If an infinite sequence diverges to infinity, does it mean that all of its infinite subsequences diverge to infinity? Prove.
If $a_n$ sequnce diverges to infinity, then:
$$(\forall \epsilon>0)(\exists N)(\forall n>N)(a_n>\epsilon)$$
Assume that $a_{{n}_{k}}$ is a subsequence of $a_n$ and it does not diverge to infinity, then
$$(\exists \epsilon>0)(\forall N)(\exists n>N)(a_n \le\epsilon)$$
Now, let $m = n_k$. Now, let's pick an arbitrary $N.$ and an $\epsilon$ satisfying the second statement Then, there exists such $m$ that $a_m > \epsilon$ and $a_m \le \epsilon$. Which is a contradiction.

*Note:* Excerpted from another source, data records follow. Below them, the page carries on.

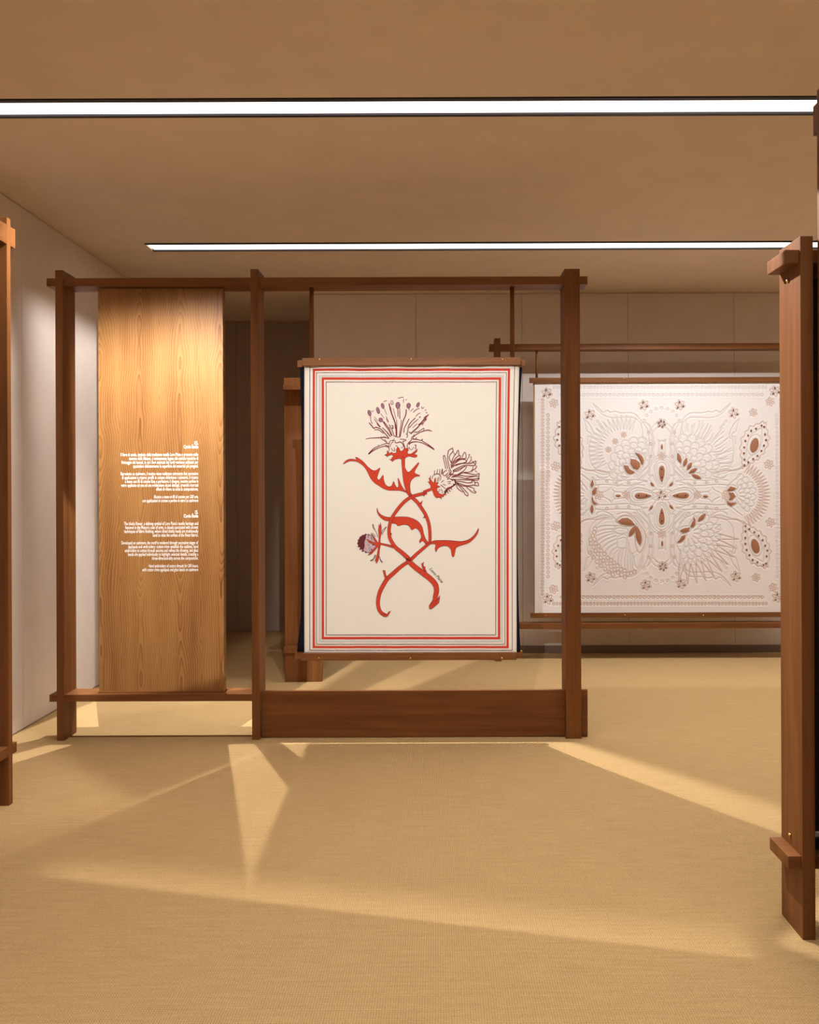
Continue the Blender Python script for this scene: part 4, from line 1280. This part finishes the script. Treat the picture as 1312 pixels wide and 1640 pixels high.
# ------------------------------------------------------------------ low slab frame behind the thistle hanging
YS = 5.87
bx0, bx1 = at(456.6, 1050, YS).x, at(515.6, 1050, YS).x
bf = thing('low_timber_frame', 'low orange-brown wooden frame seen end-on behind the navy cloth', 'display frame', ((bx0 + bx1) / 2, YS, 0))
ztop = at(480, 605.3, YS).z
part('post', (bx0, YS, 0), (bx1, YS + 0.045, ztop), WOOD['Z'], bf)
part('post', (bx0, YS + 0.80, 0), (bx1, YS + 0.845, ztop), WOOD['Z'], bf)
part('top_beam', (bx0 + 0.001, YS - 0.05, at(480, 624, YS - .05).z), (bx1 - 0.001, YS + 0.89, at(480, 616, YS - .05).z), WOOD['Y'], bf)
part('light_block_panel', ((bx0 + bx1) / 2 - 0.012, YS + 0.05, 0.27), ((bx0 + bx1) / 2 + 0.012, YS + 0.795, 2.1), WOOD['Z'], bf)  # added board, out of sight, that keeps light off the recess
part('lower_beam', (bx0 + 0.001, YS - 0.05, at(480, 1046, YS - .05).z), (bx1 - 0.001, YS + 0.89, at(480, 1036.3, YS - .05).z), WOOD['Y'], bf)

# ------------------------------------------------------------------ left side frame (runs along the room)
lx = -1.905
lf = thing('timber_side_frame', 'tall walnut frame cut off by the left edge of the photo', 'display frame', (lx - 0.08, 3.58, 0))
for yy in (3.58, 0.9):
    part('post', (lx - 0.155, yy, 0), (lx, yy + 0.032, 2.615), WOOD['Z'], lf)
part('top_beam', (lx - 0.045, 0.85, 2.495), (lx - 0.0015, 3.655, 2.582), WOOD['Y'], lf)
part('lower_beam', (lx - 0.150, 0.85, 0.219), (lx - 0.0015, 3.652, 0.264), WOOD['Y'], lf)

# ------------------------------------------------------------------ right frames
YP = 2.495
rp = thing('low_timber_frame', 'walnut frame with a dark textile at the right edge, its post nearest the camera', 'display frame', (1.145, YP, 0))
x0 = at(1283.8, 900, YP).x
part('post', (x0, YP, 0), (x0 + 0.040, YP + 0.154, 2.178), WOOD['Z'], rp)
part('post', (x0 + 1.5, YP, 0), (x0 + 1.54, YP + 0.154, 2.178), WOOD['Z'], rp)
part('top_beam', (1.084, YP + 0.008, 2.096), (x0 + 1.585, YP + 0.148, 2.138), WOOD['X'], rp)
part('lower_beam', (at(1262.6, 1380, 2.503).x, YP + 0.008, 0.216), (x0 + 1.585, YP + 0.148, 0.256), WOOD['X'], rp)
for px, py in ((1263, 450), (1266.5, 1337)):
    u = (px - VPX) - (py - VPY) * ROLL
    Yp = x0 * F / u
    z = at(px, py, Yp).z
    pm = cyl_mesh('brass_pin', 0.0062, 0, 0.008, 12, '-X', dome=True)
    link('brass_pin', pm, BRASS, rp, Vector((x0, Yp, z)) - rp.location)

dt = thing('dark_hanging', 'black-brown textile strip with pale lower hem behind the nearest right post', 'textile', (1.9, YP + 0.07, 0.3))
xa, xb = x0 + 0.046, x0 + 1.44
part('top_bar', (xa - 0.004, YP + 0.05, 2.062), (xb, YP + 0.09, 2.094), WOOD['X'], dt)
part('cloth', (xa, YP + 0.066, 0.306), (xb - 0.02, YP + 0.072, 2.07), DARKCLOTH, dt)
hem = part('hem', (xa, YP + 0.062, 0.292), (xb - 0.02, YP + 0.076, 0.308), CREAM, dt)
hem['label'] = 'pale lower hem'
part('bottom_bar', (xa - 0.004, YP + 0.05, 0.2565), (xb, YP + 0.09, 0.292), BLACK, dt)

tx = 1.172
tf_ = thing('timber_side_frame', 'tall walnut frame end just showing at the upper right corner edge', 'display frame', (tx + 0.08, 2.45, 0))
for yy in (2.448, 0.6):
    part('post', (tx, yy, 0), (tx + 0.155, yy + 0.032, 2.62), WOOD['Z'], tf_)
part('top_beam', (tx + 0.0015, 0.55, 2.492), (tx + 0.045, 2.508, 2.584), WOOD['Y'], tf_)
part('lower_beam', (tx + 0.0015, 0.55, 0.219), (tx + 0.15, 2.490, 0.264), WOOD['Y'], tf_)
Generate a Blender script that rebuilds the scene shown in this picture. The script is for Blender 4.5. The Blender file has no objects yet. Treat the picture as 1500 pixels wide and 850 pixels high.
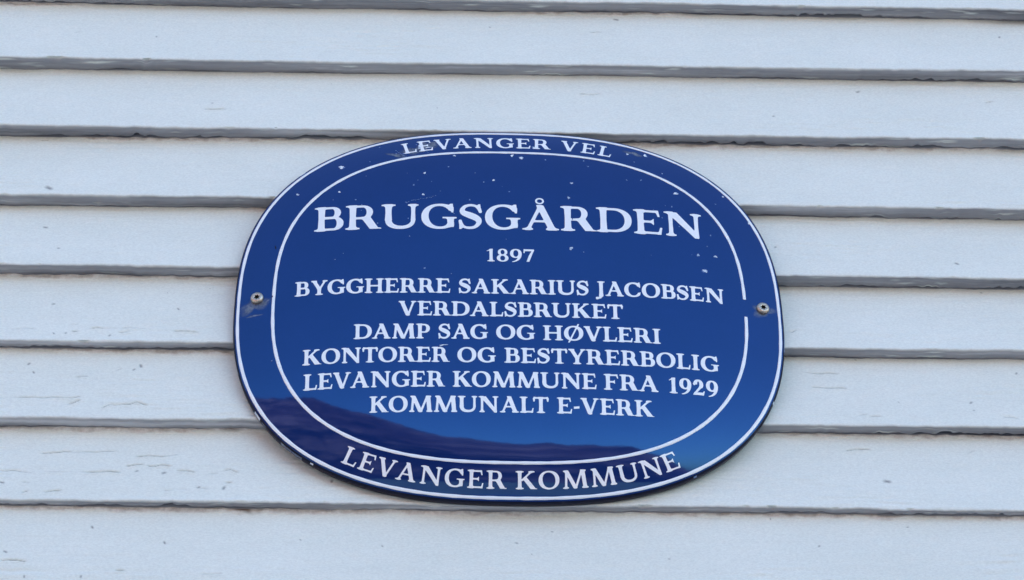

Therefore
all infinite subsequences of a sequence that diverges to infinity diverge to infinity.
Is my proof correct?
Best Answer
Your proof is correct. You can prove this also directly. Let $a_{n_k}$ be a subsequence. Since for all $\epsilon>0$ there exists an $N$ such that for all $n>N$ we have $a_n>\epsilon$. Take $n_k>N$ and so $a_{n_k}>\epsilon$. So $a_{n_k}\to \infty$ as well.